Being honest, the farther I can take my design process towards making the final material look less like a skateboard, the better. I want people to appreciate the guitars prior to knowing the story or process. I get more enjoyment this way. I feel more appreciated as a builder in that regard.

Any left over scraps, I give to friends or build fun stuff with from time to time!

Have you ever made a guitar purely from your own recycled decks? If so, did you keep it for yourself?

I have! I don’t think I could ever sell it! I used all the boards I have ever skated in my childhood.

Is there a way of people finding out which boards were used to build their guitar after its finished? Like the provenance of the donations or something?

If someone donates, I try to remember which boards were used in what guitars to let them feel like this is something we made together. They helped me out, so it is the least I could do.

You sponsor Figgy too, right? How does that work?

I wouldn’t say ‘sponsor’… Figgy called me back before I was “Prisma” to make him a guitar. He came and dropped off some boards and I got at it. I was so hyped to make him something because he rips on guitar too. I ended up starting the company right after I made his guitar. I guess it was all kind of because of him in a way!

How do you see Prisma developing from this point?

I am trying to come up with some new designs and patterns lately.
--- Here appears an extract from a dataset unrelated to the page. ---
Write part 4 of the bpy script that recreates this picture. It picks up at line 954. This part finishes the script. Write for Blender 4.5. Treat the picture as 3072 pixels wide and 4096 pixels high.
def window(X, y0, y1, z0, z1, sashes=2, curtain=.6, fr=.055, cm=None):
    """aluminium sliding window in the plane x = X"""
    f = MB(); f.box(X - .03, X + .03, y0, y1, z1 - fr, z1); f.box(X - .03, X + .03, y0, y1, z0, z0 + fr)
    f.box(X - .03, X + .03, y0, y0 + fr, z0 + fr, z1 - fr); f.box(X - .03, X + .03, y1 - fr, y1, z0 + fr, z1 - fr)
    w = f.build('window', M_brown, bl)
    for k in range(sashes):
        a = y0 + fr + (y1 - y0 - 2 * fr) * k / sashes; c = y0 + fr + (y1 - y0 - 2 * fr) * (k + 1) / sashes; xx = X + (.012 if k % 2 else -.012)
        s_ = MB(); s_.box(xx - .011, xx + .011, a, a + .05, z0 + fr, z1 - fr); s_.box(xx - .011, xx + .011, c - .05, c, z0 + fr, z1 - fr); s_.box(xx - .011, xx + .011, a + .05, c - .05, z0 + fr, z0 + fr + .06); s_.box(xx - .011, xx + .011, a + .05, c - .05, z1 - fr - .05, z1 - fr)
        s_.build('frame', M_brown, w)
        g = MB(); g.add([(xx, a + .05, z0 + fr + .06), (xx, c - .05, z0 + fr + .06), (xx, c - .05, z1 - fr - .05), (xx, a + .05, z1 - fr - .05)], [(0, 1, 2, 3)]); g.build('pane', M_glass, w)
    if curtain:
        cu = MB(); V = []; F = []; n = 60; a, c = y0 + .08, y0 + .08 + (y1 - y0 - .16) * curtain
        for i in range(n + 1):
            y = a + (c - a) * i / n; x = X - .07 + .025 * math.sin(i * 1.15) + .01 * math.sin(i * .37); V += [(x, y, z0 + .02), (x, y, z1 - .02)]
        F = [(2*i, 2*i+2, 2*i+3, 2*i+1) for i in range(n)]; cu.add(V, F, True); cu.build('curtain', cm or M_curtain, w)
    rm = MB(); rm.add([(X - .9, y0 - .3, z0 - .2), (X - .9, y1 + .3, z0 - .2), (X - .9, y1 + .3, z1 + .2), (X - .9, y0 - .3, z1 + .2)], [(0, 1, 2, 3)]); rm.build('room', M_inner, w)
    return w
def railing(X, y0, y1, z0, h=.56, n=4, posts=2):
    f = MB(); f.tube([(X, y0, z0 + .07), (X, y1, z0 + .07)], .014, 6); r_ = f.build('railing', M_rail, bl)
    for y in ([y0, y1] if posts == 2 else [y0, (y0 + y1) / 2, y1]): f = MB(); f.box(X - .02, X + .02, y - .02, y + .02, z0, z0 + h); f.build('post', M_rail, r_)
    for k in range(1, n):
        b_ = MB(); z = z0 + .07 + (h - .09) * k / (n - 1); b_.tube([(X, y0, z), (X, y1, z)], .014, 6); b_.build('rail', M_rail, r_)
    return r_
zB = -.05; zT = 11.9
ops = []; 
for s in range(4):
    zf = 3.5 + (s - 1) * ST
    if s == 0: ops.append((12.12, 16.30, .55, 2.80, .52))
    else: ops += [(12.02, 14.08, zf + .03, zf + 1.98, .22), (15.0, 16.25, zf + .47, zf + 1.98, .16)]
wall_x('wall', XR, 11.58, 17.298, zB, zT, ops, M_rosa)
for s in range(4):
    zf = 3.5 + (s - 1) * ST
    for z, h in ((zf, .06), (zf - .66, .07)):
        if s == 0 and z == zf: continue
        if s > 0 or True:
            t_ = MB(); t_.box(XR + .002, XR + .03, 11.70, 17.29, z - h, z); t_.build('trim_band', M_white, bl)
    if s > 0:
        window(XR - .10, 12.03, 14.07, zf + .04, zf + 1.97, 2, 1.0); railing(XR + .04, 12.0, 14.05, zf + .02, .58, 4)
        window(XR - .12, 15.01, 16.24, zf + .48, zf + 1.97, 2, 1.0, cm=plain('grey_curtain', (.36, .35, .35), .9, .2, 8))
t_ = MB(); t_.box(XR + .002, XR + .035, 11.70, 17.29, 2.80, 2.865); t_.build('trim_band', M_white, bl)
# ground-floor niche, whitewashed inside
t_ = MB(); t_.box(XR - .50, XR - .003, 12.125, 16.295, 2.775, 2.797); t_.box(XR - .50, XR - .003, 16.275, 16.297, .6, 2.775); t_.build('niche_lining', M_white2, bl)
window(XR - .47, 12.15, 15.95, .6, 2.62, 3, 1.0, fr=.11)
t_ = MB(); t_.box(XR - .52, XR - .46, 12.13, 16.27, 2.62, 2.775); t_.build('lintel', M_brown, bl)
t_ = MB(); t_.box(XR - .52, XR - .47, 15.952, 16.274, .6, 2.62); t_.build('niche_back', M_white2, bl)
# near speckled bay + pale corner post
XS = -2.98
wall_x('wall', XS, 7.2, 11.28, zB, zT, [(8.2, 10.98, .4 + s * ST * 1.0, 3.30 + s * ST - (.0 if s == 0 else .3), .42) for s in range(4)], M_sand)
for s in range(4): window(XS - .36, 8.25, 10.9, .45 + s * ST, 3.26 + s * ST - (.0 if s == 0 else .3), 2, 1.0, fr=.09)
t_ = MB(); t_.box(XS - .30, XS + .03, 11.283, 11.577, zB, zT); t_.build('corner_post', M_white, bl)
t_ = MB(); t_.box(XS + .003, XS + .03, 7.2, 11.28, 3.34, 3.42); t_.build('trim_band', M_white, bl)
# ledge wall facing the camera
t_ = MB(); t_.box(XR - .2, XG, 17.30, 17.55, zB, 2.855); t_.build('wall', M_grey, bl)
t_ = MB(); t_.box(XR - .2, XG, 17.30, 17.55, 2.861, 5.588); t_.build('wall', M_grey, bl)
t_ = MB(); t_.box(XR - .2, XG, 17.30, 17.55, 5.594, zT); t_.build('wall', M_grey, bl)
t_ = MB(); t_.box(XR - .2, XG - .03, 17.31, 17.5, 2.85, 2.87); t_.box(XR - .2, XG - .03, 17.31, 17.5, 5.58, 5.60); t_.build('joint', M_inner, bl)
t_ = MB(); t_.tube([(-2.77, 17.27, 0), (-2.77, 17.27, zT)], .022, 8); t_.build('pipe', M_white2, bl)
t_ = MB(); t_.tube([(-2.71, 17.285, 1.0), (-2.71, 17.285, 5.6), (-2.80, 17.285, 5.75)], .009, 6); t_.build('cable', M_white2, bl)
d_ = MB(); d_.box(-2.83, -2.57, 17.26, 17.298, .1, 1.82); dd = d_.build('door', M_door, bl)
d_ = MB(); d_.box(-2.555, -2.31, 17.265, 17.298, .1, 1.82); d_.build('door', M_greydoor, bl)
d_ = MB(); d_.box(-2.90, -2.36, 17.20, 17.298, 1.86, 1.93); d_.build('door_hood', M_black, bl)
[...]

I have plans for acoustic builds and also some more subtle uses of the material.

I am trying to pick up international representation in stores and things like that as well. We just got in with James’ Home of Tone in the UK so our guitars are now available over there too.

Do you have any advice for anyone out there considering working with recycled skateboards in whatever capacity?

You gotta fuck up a lot to know what these laminations like and don’t like, what tools to use and not use. I’d say to anyone who wants in, to just experiment. All it takes is your vision, motivation, and patience.

P.S. shout out to South Bank! Most OG spot on earth!